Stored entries
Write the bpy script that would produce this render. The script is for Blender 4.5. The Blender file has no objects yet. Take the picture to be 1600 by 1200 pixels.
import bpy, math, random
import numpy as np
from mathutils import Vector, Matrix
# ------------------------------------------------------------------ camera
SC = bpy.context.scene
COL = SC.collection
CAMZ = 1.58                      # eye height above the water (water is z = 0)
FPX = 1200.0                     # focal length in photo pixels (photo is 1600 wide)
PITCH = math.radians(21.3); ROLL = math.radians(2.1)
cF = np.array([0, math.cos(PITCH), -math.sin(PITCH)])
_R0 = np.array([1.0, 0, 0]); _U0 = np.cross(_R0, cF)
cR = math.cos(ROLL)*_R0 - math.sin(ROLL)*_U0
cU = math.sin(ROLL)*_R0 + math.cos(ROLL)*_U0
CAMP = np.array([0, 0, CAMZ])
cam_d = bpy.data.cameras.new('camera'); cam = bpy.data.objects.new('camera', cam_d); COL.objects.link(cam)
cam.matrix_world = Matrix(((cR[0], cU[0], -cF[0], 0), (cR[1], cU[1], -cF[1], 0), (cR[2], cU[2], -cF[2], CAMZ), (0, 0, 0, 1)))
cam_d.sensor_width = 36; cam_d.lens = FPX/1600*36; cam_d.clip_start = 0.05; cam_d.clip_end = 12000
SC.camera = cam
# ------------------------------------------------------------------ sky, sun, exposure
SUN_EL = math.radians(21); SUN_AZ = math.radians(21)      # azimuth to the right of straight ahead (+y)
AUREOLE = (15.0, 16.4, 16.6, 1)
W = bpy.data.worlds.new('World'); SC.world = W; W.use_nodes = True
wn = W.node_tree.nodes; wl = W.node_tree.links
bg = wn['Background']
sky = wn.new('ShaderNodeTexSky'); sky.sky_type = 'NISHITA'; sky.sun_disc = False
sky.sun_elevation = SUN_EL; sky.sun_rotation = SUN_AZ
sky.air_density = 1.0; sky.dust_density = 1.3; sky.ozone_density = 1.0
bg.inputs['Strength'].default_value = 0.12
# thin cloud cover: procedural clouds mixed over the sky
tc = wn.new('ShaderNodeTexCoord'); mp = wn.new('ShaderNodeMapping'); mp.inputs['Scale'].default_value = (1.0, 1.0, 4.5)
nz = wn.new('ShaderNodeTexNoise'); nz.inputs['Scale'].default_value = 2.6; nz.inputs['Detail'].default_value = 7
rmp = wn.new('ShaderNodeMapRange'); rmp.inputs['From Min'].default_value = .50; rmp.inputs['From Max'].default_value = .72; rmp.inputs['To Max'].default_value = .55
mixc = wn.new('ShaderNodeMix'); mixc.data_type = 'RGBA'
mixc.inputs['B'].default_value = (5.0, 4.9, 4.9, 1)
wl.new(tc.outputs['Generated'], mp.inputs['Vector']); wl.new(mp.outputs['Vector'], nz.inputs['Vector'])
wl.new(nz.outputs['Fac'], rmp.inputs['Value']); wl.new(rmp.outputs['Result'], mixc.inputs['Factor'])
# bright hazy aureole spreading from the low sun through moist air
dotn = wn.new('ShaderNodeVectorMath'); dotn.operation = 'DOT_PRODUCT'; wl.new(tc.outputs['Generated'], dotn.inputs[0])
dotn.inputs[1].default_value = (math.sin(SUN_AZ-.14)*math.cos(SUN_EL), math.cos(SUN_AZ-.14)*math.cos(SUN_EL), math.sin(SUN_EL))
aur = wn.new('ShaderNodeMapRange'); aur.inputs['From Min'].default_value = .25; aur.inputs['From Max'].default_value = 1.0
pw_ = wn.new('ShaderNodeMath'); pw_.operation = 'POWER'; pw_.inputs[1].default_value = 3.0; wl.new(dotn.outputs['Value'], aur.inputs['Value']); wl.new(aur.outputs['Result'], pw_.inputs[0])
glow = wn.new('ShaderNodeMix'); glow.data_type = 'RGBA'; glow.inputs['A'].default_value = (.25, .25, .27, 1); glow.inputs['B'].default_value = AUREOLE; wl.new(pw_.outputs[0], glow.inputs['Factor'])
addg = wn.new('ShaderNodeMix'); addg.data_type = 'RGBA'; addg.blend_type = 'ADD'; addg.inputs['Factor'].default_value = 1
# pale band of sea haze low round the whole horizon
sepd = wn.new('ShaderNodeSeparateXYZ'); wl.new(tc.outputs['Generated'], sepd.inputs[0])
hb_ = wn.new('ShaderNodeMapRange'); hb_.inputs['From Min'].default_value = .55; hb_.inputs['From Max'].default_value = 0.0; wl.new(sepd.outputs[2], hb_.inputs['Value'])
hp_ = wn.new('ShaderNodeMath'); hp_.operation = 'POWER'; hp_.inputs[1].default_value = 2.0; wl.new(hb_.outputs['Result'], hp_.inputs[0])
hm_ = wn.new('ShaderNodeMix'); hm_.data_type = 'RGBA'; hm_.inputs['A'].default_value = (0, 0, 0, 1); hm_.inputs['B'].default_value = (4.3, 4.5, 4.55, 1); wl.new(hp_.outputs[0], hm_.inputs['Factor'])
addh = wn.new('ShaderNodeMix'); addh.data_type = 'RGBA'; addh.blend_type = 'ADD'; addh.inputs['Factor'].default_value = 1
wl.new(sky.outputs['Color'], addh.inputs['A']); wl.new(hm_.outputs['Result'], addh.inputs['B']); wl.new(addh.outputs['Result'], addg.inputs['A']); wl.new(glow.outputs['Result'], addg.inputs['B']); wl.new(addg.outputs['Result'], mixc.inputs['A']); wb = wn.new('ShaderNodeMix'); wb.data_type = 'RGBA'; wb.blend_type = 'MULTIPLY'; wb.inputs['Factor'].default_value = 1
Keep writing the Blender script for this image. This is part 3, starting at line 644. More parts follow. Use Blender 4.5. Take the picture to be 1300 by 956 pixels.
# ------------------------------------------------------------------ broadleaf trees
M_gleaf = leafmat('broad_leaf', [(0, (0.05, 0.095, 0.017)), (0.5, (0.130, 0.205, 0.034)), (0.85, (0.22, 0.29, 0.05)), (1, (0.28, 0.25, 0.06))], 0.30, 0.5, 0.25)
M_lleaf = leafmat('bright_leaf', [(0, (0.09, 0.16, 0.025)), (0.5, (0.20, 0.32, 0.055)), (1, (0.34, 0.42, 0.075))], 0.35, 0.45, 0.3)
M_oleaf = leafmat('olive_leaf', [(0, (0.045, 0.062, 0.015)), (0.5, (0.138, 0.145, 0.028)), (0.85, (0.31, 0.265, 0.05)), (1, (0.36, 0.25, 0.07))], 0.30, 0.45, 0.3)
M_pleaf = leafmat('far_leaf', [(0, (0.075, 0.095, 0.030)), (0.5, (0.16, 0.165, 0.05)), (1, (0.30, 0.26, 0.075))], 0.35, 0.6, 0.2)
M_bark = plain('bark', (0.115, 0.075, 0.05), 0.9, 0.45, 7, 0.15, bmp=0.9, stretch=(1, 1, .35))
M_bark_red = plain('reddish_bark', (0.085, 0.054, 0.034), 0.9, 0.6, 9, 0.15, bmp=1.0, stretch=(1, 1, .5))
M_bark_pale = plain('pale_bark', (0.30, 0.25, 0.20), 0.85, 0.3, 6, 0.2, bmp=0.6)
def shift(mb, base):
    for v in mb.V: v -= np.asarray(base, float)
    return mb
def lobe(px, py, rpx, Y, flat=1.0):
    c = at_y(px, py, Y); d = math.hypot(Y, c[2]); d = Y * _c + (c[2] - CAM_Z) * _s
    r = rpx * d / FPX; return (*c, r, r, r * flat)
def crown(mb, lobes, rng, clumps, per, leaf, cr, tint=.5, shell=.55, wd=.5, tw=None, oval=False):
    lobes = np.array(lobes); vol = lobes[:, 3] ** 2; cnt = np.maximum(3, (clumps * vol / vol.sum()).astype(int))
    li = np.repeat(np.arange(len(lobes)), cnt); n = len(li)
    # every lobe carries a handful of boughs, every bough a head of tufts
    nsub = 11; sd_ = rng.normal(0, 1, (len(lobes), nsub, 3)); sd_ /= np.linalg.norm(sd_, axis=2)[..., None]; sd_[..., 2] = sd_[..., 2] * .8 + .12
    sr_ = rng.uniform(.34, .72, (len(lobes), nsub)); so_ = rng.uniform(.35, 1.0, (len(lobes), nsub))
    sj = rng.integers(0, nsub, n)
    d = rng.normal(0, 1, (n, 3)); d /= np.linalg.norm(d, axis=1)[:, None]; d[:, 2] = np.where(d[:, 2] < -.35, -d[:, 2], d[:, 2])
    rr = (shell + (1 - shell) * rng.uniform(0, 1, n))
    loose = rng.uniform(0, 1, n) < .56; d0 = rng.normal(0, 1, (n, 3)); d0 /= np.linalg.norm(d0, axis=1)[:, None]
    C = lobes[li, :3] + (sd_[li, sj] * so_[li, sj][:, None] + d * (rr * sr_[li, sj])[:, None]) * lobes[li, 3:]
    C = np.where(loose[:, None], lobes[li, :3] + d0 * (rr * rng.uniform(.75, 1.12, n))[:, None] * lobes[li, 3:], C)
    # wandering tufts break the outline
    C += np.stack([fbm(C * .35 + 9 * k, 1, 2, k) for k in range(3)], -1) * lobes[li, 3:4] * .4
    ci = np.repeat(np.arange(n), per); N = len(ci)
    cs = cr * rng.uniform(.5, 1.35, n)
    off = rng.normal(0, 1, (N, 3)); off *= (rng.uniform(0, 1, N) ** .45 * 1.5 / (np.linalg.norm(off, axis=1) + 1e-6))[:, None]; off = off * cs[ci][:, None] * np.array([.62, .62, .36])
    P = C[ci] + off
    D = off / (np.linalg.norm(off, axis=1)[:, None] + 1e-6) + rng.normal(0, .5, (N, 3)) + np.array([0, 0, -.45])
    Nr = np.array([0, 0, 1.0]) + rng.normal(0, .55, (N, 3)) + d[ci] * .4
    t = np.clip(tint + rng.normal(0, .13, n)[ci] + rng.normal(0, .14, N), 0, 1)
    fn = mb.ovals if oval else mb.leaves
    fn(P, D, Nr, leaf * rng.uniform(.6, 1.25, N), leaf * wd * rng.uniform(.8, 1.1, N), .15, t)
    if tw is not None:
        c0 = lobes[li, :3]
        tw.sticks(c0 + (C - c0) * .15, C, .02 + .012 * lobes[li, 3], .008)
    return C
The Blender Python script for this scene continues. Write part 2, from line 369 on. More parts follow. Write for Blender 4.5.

- Given task: Make a tally of the lines in this data that include the string "objects", and answer with that tally alone.

- Exercise answer: 2